TASK DIRECTIONS. Wherever the word "picture" appears in a line, copy that line.

SUPPLIED INFORMATION.

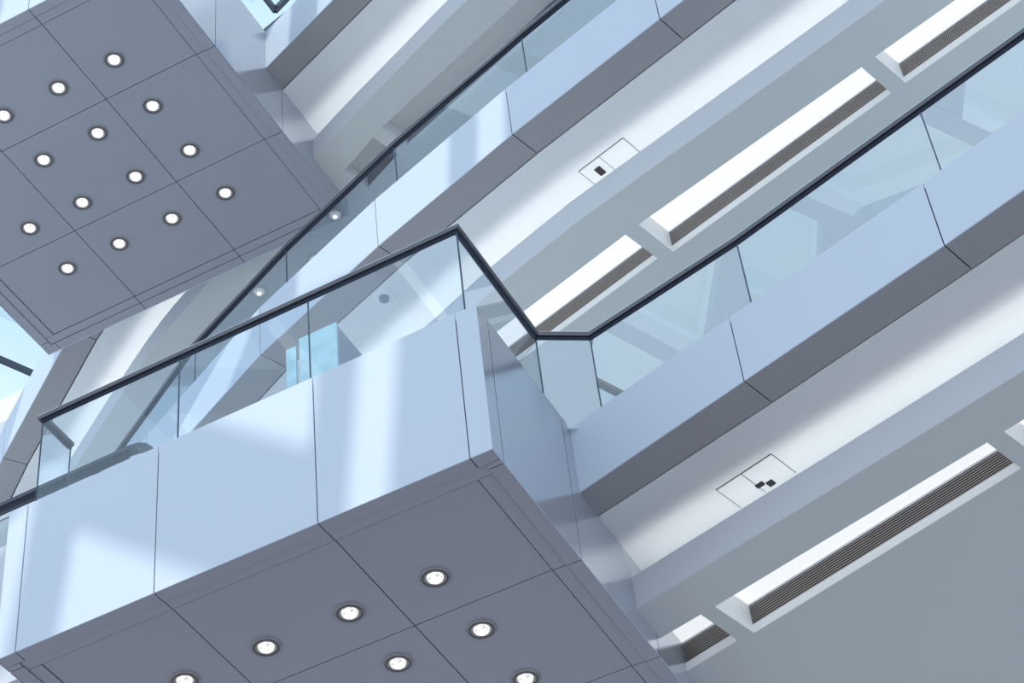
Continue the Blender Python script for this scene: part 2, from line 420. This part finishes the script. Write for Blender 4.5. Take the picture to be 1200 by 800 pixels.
def trough(s, dh, style, label, group, lit='diffuser'):
    """a lit recess in the lower ceiling with an air grille along its far side"""
    n0, n1, f1, f0 = s
    lo, hi = H_LOW + dh + .0006, H_LOW + dh + .0275
    t = thing('ceiling_trough', W((n0[0] + f1[0]) / 2, (n0[1] + f1[1]) / 2, lo), label, 'ceiling trough', group)
    box = MB()
    e = .0008
    box.face([(*n0, lo), (*f0, lo), (*f0, hi), (*n0, hi)]); box.face([(*n1, lo), (*f1, lo), (*f1, hi), (*n1, hi)])
    box.face([(*n0, lo), (*n1, lo), (*n1, hi), (*n0, hi)])
    box.build('trough_side', 'white', t)
    MB().face([(*n0, hi), (*n1, hi), (*f1, hi), (*f0, hi)]).build('lit_panel', lit, t)
    MB().face([(*f0, lo), (*f1, lo), (*f1, lo + .0075), (*f0, lo + .0075)]).build('lower_lip', 'white', t)
    L = math.hypot(f1[0] - f0[0], f1[1] - f0[1]); dx, dy = (f1[0] - f0[0]) / L, (f1[1] - f0[1]) / L
    nx, ny = -dy, dx
    z0, z1 = lo + .0075, hi - .0018
    MB().face([(f0[0] + nx * .004, f0[1] + ny * .004, z0), (f1[0] + nx * .004, f1[1] + ny * .004, z0), (f1[0] + nx * .004, f1[1] + ny * .004, hi), (f0[0] + nx * .004, f0[1] + ny * .004, hi)]).build('grille_back', 'black', t)
    g = MB()
    def pt(u, w): return (f0[0] + dx * u + nx * w, f0[1] + dy * u + ny * w)
    if style == 'slat':
        n = 8; dz = (z1 - z0) / n
        for i in range(n):
            z = z0 + dz * i
            g.prism([pt(0, 0), pt(L, 0), pt(L, .0025), pt(0, .0025)], z + dz * .1, z + dz * .5)
        for i in range(1, int(L / .08) + 1): g.prism([pt(i * .08, .001), pt(i * .08 + .0004, .001), pt(i * .08 + .0004, .003), pt(i * .08, .003)], z0, z1)
    else:
        n = 8; dz = (z1 - z0) / n
        for i in range(n):
            z = z0 + dz * i
            g.prism([pt(0, 0), pt(L, 0), pt(L, .0008), pt(0, .0008)], z, z + dz * .36)
        k = int(L / .0017)
        for i in range(k):
            u = L * i / k; g.prism([pt(u, .0001), pt(u + .0005, .0001), pt(u + .0005, .0007), pt(u, .0007)], z0, z1)
    o = g.build('grille_slats' if style == 'slat' else 'grille_mesh', 'grille', t); o['kind'] = 'stuff'
    MB().prism([pt(0, -.0004), pt(L, -.0004), pt(L, .002), pt(0, .002)], z1, hi).build('grille_frame', 'bulk', t)
    return t
S1 = [(.0497, .2620), (.2835, .2045), (.2955, .2438), (.0622, .3078)]
S2 = [(.2972, .2003), (.530, .1430), (.542, .1790), (.3100, .2398)]
S0a = [(-.0040, .2740), (.0372, .2645), (.0484, .3087), (-.0035, .3225)]
S0b = [(-.190, .3310), (.0345, .2665), (.0470, .3075), (-.178, .372)]
SL = [(-.3086, .3880), (-.2560, .3630), (-.2440, .4020), (-.2980, .4260)]
SM = [(-.2430, .3570), (-.0050, .2750), (.0070, .3160), (-.2310, .3960)]
SR = [(.0080, .2710), (.230, .2100), (.242, .2500), (.0200, .3120)]
gallery(0, -.0045, .64, [S0a, S1, S2], 'lowest curved gallery at right, pale fascia over a dark grey soffit strip', 1)
gallery(1, -1.10, .64, [S0b, S1, S2], 'middle curved gallery crossing the picture behind the lower balcony', 1)
gallery(2, -1.10, .50, [SL, SM, SR], 'topmost curved gallery passing behind the upper balcony', 1)
trough(S0a, 0, 'slat', 'short lit ceiling trough with slatted grille touching the lower balcony', 'slatted ceiling troughs')
trough(S1, 0, 'slat', 'long lit ceiling trough with slatted grille under the lowest gallery', 'slatted ceiling troughs')
trough(S2, 0, 'slat', 'lit ceiling trough cut by the right picture edge, slatted grille', 'slatted ceiling troughs')
trough(S0b, DZ, 'mesh', 'lit trough with perforated grille ending just above the short glass at the rail bend', 'perforated ceiling troughs')
trough(S1, DZ, 'mesh', 'long lit trough with perforated grille in the middle gallery, fully visible', 'perforated ceiling troughs')
trough(S2, DZ, 'mesh', 'lit trough with perforated grille at the top right corner', 'perforated ceiling troughs')
trough(SL, DZ * 2, 'mesh', 'short pale trough beside the upper balcony, under the topmost gallery', 'troughs of the topmost gallery', 'white')
trough(SM, DZ * 2, 'mesh', 'long pale trough under the topmost gallery above the middle handrail', 'troughs of the topmost gallery', 'white')
trough(SR, DZ * 2, 'mesh', 'pale trough under the topmost gallery seen through the middle balustrade', 'troughs of the topmost gallery', 'white')

# cove lamps: strips lying behind each bulkhead, shining up on the white ceiling
for lv, lo in ((0, 0.0), (1, -.9), (2, -.9)):
    e = [inter(E, lo + (.60 - lo) * k / 14) for k in range(15)] if lo else [inter(E, .075 * k) for k in range(9)]
    ee = off(e, .016)
    for p, q in zip(ee, ee[1:]):
        L = math.hypot(q[0] - p[0], q[1] - p[1]) * S
        if L < .6: continue
        al = bpy.data.lights.new('cove_lamp', 'AREA'); al.shape = 'RECTANGLE'; al.size = L; al.size_y = .12
        al.energy = 1.5 * L; al.color = (0.98, 0.99, 1.0)
        ao = bpy.data.objects.new('cove_lamp', al); C.objects.link(ao)
        ao.location = (W(*p, H_LOW + .012 + DZ * lv) + W(*q, H_LOW + .012 + DZ * lv)) / 2
        x = Vector((q[0] - p[0], q[1] - p[1], 0)).normalized(); z = Vector((x.y, -x.x, -1.2)).normalized()  # -z is the beam
        z = Vector((-x.y * 1.9, x.x * 1.9, -1)).normalized()
        y = z.cross(x).normalized(); mm = Matrix((x, y, z)).transposed().to_4x4(); mm.translation = ao.location; ao.matrix_world = mm

# ---------------------------------------------------------------- glass balustrades
def balustrade(name, label, pts, h_bot, h_top, joints, rail_pts=None, cat='balustrade', gap=.0004, gm='glass'):
    o = thing(name, W(pts[0][0], pts[0][1], h_bot), label, cat)
    for p, q in zip(pts, pts[1:]):
        L = math.hypot(q[0] - p[0], q[1] - p[1]); n = (-(q[1] - p[1]) / L * .0006, (q[0] - p[0]) / L * .0006)
        t = gap / L; a = lerp(p, q, t); b = lerp(p, q, 1 - t)
        gp = MB().face([(*a, h_bot), (*b, h_bot), (*b, h_top), (*a, h_top)]).build('glass_panel', gm, o)
        for c, s in ((a, -1), (b, 1)):
            dx, dy = (q[0] - p[0]) / L * .0005 * s, (q[1] - p[1]) / L * .0005 * s
            ed = MB().prism([(c[0] - n[0], c[1] - n[1]), (c[0] + n[0], c[1] + n[1]), (c[0] + n[0] + dx, c[1] + n[1] + dy), (c[0] - n[0] + dx, c[1] - n[1] + dy)], h_bot, h_top)
            ed.build('glass_edge', 'edge', gp)
    rp_ = rail_pts or pts
    wp = [W(*p, h_top) for p in rp_]
    r = tube_path(MB(), wp, RAILP).build('handrail', 'rail', o)
    tube_path(MB(), wp, RAIL2).build('rail_channel', 'dark', r)
    tube_path(MB(), wp, [(-.0425, .004), (.0425, .004), (.0425, .012), (-.0425, .012)]).build('rail_highlight', 'steel', r)  # thin bright strip stands in for the highlight line along the rail
    return o
HB = 1.1285
balustrade('glass_balustrade', 'glass balustrade with dark handrail around the lower balcony in front',
           [(-.3816, .0437), (-.3816, .0067), (-.2543, .0067), (-.1397, .0067), (-.0118, .0067), (-.0118, .1357)], HB, H_RAIL, None)
rp1 = clipc(G, .024, .64)
balustrade('glass_balustrade', 'glass balustrade with dark handrail along the lowest gallery at right',
           [(-.0118, .1357), (.024, .1590)] + rp1[1:], .0065 + H_SOF + .0525, H_RAIL, None, gm='gallery_glass')
rp2 = clipc(G, -.80, .64)
balustrade('glass_balustrade', 'glass balustrade with dark handrail along the middle gallery',
           rp2, 1.1345 + DZ, H_RAIL + DZ, None, gm='upper_glass')

# ---------------------------------------------------------------- escalator landing on the lower balcony
esc = thing('escalator_balustrade', W(-.40, .06, 1.14), 'escalator end with rounded dark handrail behind the glass at left', 'escalator')
path = [W(-.62, .06, 1.2195), W(-.335, .06, 1.2195)]
for k in range(1, 9):
    an = math.radians(90 - k * 20); path.append(W(-.335 + .022 * math.cos(an), .06, 1.1975 + .022 * math.sin(an)))
path.append(W(-.34, .06, 1.172))
prof = [(-.05, -.035), (.05, -.035), (.05, .01), (.03, .035), (-.03, .035), (-.05, .01)]
tube_path(MB(), path, prof).build('escalator_handrail', 'dark', esc)
MB().prism([(-.62, .0592), (-.337, .0592), (-.337, .0608), (-.62, .0608)], 1.205, 1.2095).build('handrail_track', 'steel', esc)
MB().prism([(-.62, .0592), (-.337, .0592), (-.337, .0608), (-.62, .0608)], 1.211, 1.2135).build('handrail_track', 'dark', esc)
MB().face([(-.62, .06, 1.171), (-.338, .06, 1.171), (-.338, .06, 1.205), (-.62, .06, 1.205)]).build('glass_panel', 'glass', esc)

MB().prism([(-.62, .056), (-.4025, .056), (-.4025, .066), (-.62, .066)], 1.03, 1.171).build('escalator_side', 'bulk', esc)
# ---------------------------------------------------------------- glazed pillar on the lower balcony
gp = thing('glazed_pillar', W(-.196, .13, 1.128), 'teal glass-fronted pillar with slate flank behind the balustrade', 'pillar')
MB().prism([(-.2145, .120), (-.1790, .120), (-.1790, .1225), (-.2145, .1225)], 1.1285, 1.331).build('glass_front', 'teal', gp)
MB().prism([(-.2140, .1225), (-.1792, .1225), (-.1792, .165), (-.2140, .165)], 1.1285, 1.330).build('pillar_core', 'slate', gp)
MB().prism([(-.2260, .118), (-.2165, .118), (-.2165, .1195), (-.2260, .1195)], 1.1285, 1.322).build('glass_fin', 'teal', gp)

# ---------------------------------------------------------------- access hatches and ceiling fittings
def hatch(dh, corner, lx, ly, label, latches):
    h = H_SOF + dh
    i0 = inter(F, corner[0]); i1 = inter(F, corner[0] + .02); d = (i1[0] - i0[0], i1[1] - i0[1]); k = math.hypot(*d); d = (d[0] / k, d[1] / k); n = (-d[1], d[0])
    def q(u, v): return (corner[0] + d[0] * u + n[0] * v, corner[1] + d[1] * u + n[1] * v)
    t = thing('access_hatch', W(*q(lx / 2, ly / 2), h), label, 'hatch')
    fr = MB(); w = .0003
    for (u0, u1, v0, v1) in ((0, lx, 0, w * 1.6), (0, w, 0, ly), (lx - w, lx, 0, ly), (lx * .45, lx * .45 + w * .6, 0, ly)):
        fr.prism([q(u0, v0), q(u1, v0), q(u1, v1), q(u0, v1)], h - .0003, h - .00005)
    fr.build('hatch_joint', 'core', t)
    MB().prism([q(w * 2, w * 3), q(lx * .45 - w, w * 3), q(lx * .45 - w, ly), q(w * 2, ly)], h - .0004, h - .0001).build('hatch_door', 'white', t)
    MB().prism([q(lx * .45 + w * 2, w * 3), q(lx - w * 2, w * 3), q(lx - w * 2, ly), q(lx * .45 + w * 2, ly)], h - .0004, h - .0001).build('hatch_door', 'white', t)
    for (u, v, a, b) in latches:
        MB().prism([q(u - a, v - b), q(u + a, v - b), q(u + a, v + b), q(u - a, v + b)], h - .0016, h - .0002).build('latch', 'black', t, bevel=.002)
    return t
hatch(0, (.0858, .2034 - .0005), .0520, .030, 'flush white access hatch with black latches in the lowest gallery ceiling', [(.0258, .0200, .0032, .0020), (.0325, .0245, .0026, .0028)])
hatch(DZ, (.0165, .2228 - .0005), .0525, .026, 'flush white access hatch with one black latch in the middle gallery ceiling', [(.0140, .0135, .0030, .0048)])
dm = thing('ceiling_camera', W(-.2049, .2618, H_SOF + DZ), 'small round dome camera on the ceiling seen through the balcony glass', 'camera')
lathe(MB(), W(-.2049, .2618, H_SOF + DZ), [(.11, .0), (.11, -.012), (.095, -.02), (.06, -.02)]).build('base_ring', 'white', dm)
lathe(MB(), W(-.2049, .2618, H_SOF + DZ), [(.06, -.02), (.052, -.05), (.03, -.068), (.001, -.075)]).build('dome', 'slate', dm)

for o in bpy.data.objects:
    if '_o' in o: del o['_o']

SOLUTION FOR THIS EXERCISE.
Continue the Blender Python script for this scene: part 2, from line 420. This part finishes the script. Write for Blender 4.5. Take the picture to be 1200 by 800 pixels.
gallery(1, -1.10, .64, [S0b, S1, S2], 'middle curved gallery crossing the picture behind the lower balcony', 1)
trough(S2, 0, 'slat', 'lit ceiling trough cut by the right picture edge, slatted grille', 'slatted ceiling troughs')